### Problem details
The exercise asks for every line of the data to be reproduced exactly.

######

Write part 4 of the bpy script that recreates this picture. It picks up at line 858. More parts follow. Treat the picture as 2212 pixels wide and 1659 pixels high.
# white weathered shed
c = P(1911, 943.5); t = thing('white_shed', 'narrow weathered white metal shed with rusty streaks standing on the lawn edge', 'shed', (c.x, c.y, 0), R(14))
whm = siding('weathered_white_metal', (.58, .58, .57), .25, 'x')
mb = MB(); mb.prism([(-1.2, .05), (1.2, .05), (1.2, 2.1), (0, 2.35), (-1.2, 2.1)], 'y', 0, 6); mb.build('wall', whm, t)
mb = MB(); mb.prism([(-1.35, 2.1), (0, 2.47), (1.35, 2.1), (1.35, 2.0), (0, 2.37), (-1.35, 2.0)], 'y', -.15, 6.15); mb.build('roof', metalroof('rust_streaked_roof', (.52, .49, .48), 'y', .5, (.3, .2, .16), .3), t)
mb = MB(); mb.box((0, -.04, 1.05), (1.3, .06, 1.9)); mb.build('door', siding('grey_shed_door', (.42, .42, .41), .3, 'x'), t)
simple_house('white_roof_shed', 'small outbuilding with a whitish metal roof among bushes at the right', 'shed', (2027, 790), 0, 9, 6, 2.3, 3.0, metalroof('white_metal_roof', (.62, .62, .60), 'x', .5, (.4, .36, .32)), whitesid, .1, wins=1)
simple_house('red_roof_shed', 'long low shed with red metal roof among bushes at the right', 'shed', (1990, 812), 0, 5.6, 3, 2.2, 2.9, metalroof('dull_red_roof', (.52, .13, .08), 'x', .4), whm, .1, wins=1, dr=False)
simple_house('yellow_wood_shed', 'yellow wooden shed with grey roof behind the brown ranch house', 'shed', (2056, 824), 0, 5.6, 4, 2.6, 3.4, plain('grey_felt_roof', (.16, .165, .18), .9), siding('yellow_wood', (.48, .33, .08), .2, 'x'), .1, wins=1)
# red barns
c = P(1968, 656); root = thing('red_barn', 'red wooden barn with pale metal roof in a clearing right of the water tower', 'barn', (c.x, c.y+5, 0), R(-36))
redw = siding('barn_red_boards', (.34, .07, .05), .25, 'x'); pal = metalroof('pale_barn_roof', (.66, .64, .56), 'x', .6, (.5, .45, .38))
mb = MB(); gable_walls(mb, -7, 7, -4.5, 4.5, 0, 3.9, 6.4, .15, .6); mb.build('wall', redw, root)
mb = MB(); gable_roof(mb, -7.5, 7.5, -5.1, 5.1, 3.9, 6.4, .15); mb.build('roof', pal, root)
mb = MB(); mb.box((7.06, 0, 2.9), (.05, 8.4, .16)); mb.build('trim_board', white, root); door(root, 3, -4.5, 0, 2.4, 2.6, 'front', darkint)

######

### Reply to the task
Write part 4 of the bpy script that recreates this picture. It picks up at line 858. More parts follow. Treat the picture as 2212 pixels wide and 1659 pixels high.
# white weathered shed
c = P(1911, 943.5); t = thing('white_shed', 'narrow weathered white metal shed with rusty streaks standing on the lawn edge', 'shed', (c.x, c.y, 0), R(14))
whm = siding('weathered_white_metal', (.58, .58, .57), .25, 'x')
mb = MB(); mb.prism([(-1.2, .05), (1.2, .05), (1.2, 2.1), (0, 2.35), (-1.2, 2.1)], 'y', 0, 6); mb.build('wall', whm, t)
mb = MB(); mb.prism([(-1.35, 2.1), (0, 2.47), (1.35, 2.1), (1.35, 2.0), (0, 2.37), (-1.35, 2.0)], 'y', -.15, 6.15); mb.build('roof', metalroof('rust_streaked_roof', (.52, .49, .48), 'y', .5, (.3, .2, .16), .3), t)
mb = MB(); mb.box((0, -.04, 1.05), (1.3, .06, 1.9)); mb.build('door', siding('grey_shed_door', (.42, .42, .41), .3, 'x'), t)
simple_house('white_roof_shed', 'small outbuilding with a whitish metal roof among bushes at the right', 'shed', (2027, 790), 0, 9, 6, 2.3, 3.0, metalroof('white_metal_roof', (.62, .62, .60), 'x', .5, (.4, .36, .32)), whitesid, .1, wins=1)
simple_house('red_roof_shed', 'long low shed with red metal roof among bushes at the right', 'shed', (1990, 812), 0, 5.6, 3, 2.2, 2.9, metalroof('dull_red_roof', (.52, .13, .08), 'x', .4), whm, .1, wins=1, dr=False)
simple_house('yellow_wood_shed', 'yellow wooden shed with grey roof behind the brown ranch house', 'shed', (2056, 824), 0, 5.6, 4, 2.6, 3.4, plain('grey_felt_roof', (.16, .165, .18), .9), siding('yellow_wood', (.48, .33, .08), .2, 'x'), .1, wins=1)
# red barns
c = P(1968, 656); root = thing('red_barn', 'red wooden barn with pale metal roof in a clearing right of the water tower', 'barn', (c.x, c.y+5, 0), R(-36))
redw = siding('barn_red_boards', (.34, .07, .05), .25, 'x'); pal = metalroof('pale_barn_roof', (.66, .64, .56), 'x', .6, (.5, .45, .38))
mb = MB(); gable_walls(mb, -7, 7, -4.5, 4.5, 0, 3.9, 6.4, .15, .6); mb.build('wall', redw, root)
mb = MB(); gable_roof(mb, -7.5, 7.5, -5.1, 5.1, 3.9, 6.4, .15); mb.build('roof', pal, root)
mb = MB(); mb.box((7.06, 0, 2.9), (.05, 8.4, .16)); mb.build('trim_board', white, root); door(root, 3, -4.5, 0, 2.4, 2.6, 'front', darkint)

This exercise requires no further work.